---- Data excerpt
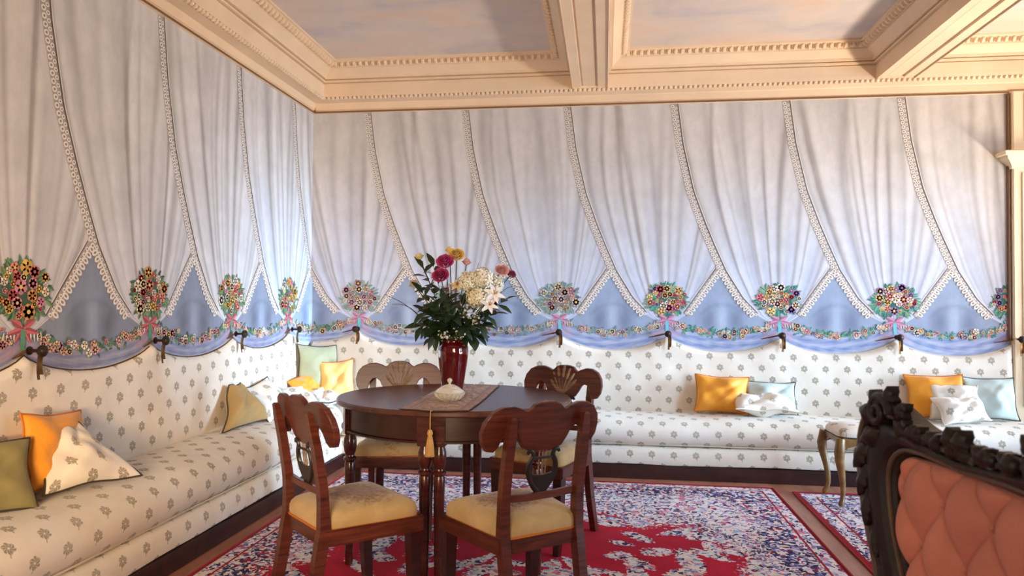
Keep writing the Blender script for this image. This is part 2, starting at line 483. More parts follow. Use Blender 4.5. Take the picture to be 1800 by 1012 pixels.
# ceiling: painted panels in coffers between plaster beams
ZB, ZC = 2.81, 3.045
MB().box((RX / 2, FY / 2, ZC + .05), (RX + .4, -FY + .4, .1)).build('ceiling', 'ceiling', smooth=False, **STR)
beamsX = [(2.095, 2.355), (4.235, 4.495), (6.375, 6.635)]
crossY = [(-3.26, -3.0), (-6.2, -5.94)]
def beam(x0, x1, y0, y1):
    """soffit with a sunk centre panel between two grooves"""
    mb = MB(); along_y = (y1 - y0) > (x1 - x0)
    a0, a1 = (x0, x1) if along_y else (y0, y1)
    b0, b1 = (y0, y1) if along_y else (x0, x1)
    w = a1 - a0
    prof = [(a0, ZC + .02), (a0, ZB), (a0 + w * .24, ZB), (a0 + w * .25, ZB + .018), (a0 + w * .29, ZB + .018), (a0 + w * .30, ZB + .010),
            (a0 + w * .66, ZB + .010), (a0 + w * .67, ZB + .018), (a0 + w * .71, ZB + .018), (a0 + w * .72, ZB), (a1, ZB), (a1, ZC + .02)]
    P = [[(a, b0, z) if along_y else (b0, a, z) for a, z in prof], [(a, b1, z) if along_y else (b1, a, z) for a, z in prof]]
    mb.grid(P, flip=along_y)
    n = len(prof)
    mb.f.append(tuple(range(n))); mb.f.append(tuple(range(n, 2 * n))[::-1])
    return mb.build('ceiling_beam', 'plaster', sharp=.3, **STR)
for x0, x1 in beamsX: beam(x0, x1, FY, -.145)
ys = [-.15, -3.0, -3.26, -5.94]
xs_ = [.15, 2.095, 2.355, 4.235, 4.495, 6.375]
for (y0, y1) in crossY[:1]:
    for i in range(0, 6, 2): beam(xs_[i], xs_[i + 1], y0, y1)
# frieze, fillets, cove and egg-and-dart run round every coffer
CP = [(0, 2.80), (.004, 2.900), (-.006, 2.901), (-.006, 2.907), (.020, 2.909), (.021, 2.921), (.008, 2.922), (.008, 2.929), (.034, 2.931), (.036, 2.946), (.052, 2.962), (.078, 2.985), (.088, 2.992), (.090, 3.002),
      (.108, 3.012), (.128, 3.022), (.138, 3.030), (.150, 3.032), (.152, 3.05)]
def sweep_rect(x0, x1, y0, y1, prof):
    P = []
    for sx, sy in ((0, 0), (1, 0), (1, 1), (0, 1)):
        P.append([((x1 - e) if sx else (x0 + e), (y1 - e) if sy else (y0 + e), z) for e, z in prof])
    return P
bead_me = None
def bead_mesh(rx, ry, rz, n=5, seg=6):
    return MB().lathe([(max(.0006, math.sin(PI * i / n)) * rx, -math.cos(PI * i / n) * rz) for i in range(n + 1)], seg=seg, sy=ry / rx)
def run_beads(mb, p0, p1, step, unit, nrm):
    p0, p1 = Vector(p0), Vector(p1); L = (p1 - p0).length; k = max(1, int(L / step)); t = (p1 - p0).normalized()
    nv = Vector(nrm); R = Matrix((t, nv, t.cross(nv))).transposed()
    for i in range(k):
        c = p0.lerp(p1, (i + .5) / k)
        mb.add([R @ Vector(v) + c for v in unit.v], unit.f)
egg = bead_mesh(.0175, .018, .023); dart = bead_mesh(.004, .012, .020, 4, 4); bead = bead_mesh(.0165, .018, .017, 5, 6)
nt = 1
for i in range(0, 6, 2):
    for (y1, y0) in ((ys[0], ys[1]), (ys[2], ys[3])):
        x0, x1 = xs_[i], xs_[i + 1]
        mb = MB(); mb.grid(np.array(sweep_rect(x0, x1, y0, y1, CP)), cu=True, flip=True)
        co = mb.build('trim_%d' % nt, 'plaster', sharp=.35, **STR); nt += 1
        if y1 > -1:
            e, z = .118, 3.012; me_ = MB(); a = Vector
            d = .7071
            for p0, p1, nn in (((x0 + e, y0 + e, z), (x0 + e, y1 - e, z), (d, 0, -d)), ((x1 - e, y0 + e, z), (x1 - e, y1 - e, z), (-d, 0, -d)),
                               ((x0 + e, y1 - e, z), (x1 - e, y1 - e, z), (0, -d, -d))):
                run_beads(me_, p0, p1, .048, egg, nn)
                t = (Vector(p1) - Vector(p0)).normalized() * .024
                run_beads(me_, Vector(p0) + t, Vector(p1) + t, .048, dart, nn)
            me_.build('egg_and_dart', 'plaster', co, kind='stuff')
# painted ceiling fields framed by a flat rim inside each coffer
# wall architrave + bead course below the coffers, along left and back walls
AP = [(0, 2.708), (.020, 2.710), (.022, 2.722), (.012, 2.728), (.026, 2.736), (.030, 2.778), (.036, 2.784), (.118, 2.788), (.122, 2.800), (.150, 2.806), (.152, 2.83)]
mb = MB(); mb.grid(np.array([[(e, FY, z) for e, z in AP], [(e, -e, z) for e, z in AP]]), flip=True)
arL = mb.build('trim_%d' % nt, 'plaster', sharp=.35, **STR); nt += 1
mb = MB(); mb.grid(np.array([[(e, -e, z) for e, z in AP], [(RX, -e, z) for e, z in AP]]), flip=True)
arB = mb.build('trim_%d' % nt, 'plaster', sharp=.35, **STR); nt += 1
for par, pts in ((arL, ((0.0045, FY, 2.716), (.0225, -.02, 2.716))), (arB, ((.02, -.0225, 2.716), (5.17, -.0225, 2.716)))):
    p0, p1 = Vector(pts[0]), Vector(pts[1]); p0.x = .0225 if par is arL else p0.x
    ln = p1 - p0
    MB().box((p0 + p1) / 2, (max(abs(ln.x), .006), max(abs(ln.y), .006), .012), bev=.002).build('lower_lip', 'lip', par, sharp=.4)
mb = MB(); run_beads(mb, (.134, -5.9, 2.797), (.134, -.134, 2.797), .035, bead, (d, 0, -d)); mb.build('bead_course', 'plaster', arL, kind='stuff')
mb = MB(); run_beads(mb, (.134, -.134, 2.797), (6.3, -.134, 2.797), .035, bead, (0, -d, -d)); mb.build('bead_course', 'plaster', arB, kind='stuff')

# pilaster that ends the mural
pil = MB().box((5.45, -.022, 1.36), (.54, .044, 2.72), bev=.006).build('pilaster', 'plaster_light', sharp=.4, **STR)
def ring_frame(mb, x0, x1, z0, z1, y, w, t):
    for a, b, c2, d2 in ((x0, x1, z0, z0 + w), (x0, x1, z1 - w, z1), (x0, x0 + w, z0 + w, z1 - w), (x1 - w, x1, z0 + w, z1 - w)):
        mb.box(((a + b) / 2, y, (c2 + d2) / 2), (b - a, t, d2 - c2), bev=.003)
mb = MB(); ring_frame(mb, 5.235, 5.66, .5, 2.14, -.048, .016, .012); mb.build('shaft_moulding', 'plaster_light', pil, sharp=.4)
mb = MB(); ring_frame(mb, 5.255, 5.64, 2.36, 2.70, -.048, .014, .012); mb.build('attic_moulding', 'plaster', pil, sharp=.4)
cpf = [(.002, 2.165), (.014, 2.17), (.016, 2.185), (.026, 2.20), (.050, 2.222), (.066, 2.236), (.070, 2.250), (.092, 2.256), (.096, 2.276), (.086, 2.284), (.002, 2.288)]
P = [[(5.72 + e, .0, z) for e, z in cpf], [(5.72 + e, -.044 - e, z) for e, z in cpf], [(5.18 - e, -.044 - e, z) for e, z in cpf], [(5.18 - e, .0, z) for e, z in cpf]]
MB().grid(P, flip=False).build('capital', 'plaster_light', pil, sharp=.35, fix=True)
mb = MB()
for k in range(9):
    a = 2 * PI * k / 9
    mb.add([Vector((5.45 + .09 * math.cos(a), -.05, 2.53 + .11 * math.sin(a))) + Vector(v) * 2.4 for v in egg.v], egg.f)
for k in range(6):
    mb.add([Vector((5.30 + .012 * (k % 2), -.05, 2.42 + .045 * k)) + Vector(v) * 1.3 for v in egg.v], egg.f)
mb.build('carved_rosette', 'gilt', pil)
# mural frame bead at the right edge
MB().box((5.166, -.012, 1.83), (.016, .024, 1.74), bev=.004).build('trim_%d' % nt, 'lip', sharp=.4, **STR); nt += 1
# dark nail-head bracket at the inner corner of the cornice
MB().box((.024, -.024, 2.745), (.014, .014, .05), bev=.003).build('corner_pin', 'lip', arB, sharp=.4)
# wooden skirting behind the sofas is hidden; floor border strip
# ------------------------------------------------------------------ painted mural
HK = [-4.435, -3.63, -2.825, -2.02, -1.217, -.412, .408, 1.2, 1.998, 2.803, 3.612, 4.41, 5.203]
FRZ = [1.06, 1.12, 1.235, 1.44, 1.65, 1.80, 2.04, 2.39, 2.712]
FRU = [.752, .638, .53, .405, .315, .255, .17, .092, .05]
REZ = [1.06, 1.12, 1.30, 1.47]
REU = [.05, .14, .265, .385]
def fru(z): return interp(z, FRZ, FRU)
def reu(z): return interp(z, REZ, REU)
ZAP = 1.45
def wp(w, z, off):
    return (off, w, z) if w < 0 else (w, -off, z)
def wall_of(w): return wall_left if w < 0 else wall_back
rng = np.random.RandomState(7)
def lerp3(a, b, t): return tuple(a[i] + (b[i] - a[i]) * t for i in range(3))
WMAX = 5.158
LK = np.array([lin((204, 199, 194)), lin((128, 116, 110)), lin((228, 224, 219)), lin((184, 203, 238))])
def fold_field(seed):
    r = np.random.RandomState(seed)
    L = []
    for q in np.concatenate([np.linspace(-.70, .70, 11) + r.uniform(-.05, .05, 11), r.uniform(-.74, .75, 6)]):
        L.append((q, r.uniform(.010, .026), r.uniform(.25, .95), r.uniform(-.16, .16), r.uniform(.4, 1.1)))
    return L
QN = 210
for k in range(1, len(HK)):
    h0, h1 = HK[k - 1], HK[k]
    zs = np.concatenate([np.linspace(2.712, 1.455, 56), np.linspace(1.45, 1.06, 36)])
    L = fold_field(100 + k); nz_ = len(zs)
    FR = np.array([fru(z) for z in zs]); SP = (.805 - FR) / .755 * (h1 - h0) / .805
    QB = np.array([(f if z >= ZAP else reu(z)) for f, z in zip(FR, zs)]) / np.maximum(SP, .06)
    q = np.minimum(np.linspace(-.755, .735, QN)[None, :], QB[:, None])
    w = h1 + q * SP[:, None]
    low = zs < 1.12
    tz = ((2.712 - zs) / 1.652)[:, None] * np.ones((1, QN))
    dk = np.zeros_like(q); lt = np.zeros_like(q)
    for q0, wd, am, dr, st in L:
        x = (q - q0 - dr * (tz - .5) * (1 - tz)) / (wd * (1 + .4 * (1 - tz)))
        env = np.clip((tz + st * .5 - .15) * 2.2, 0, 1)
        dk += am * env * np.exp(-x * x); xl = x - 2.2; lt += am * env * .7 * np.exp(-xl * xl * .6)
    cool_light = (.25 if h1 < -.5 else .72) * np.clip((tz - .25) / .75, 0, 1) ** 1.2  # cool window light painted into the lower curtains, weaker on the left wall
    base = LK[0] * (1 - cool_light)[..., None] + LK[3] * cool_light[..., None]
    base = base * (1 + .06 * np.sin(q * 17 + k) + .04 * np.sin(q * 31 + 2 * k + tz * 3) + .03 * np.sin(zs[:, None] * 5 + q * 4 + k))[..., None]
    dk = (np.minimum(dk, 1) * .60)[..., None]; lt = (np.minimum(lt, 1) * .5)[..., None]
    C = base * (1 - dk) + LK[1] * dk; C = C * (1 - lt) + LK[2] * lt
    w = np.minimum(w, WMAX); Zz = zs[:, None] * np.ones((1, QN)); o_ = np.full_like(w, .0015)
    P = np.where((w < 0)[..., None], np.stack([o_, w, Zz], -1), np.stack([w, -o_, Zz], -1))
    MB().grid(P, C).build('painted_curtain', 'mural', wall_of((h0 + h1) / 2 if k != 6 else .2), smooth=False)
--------
Output the lines from the line containing "base = base" to the end, both included; add nothing.

    base = base * (1 + .06 * np.sin(q * 17 + k) + .04 * np.sin(q * 31 + 2 * k + tz * 3) + .03 * np.sin(zs[:, None] * 5 + q * 4 + k))[..., None]
    dk = (np.minimum(dk, 1) * .60)[..., None]; lt = (np.minimum(lt, 1) * .5)[..., None]
    C = base * (1 - dk) + LK[1] * dk; C = C * (1 - lt) + LK[2] * lt
    w = np.minimum(w, WMAX); Zz = zs[:, None] * np.ones((1, QN)); o_ = np.full_like(w, .0015)
    P = np.where((w < 0)[..., None], np.stack([o_, w, Zz], -1), np.stack([w, -o_, Zz], -1))
    MB().grid(P, C).build('painted_curtain', 'mural', wall_of((h0 + h1) / 2 if k != 6 else .2), smooth=False)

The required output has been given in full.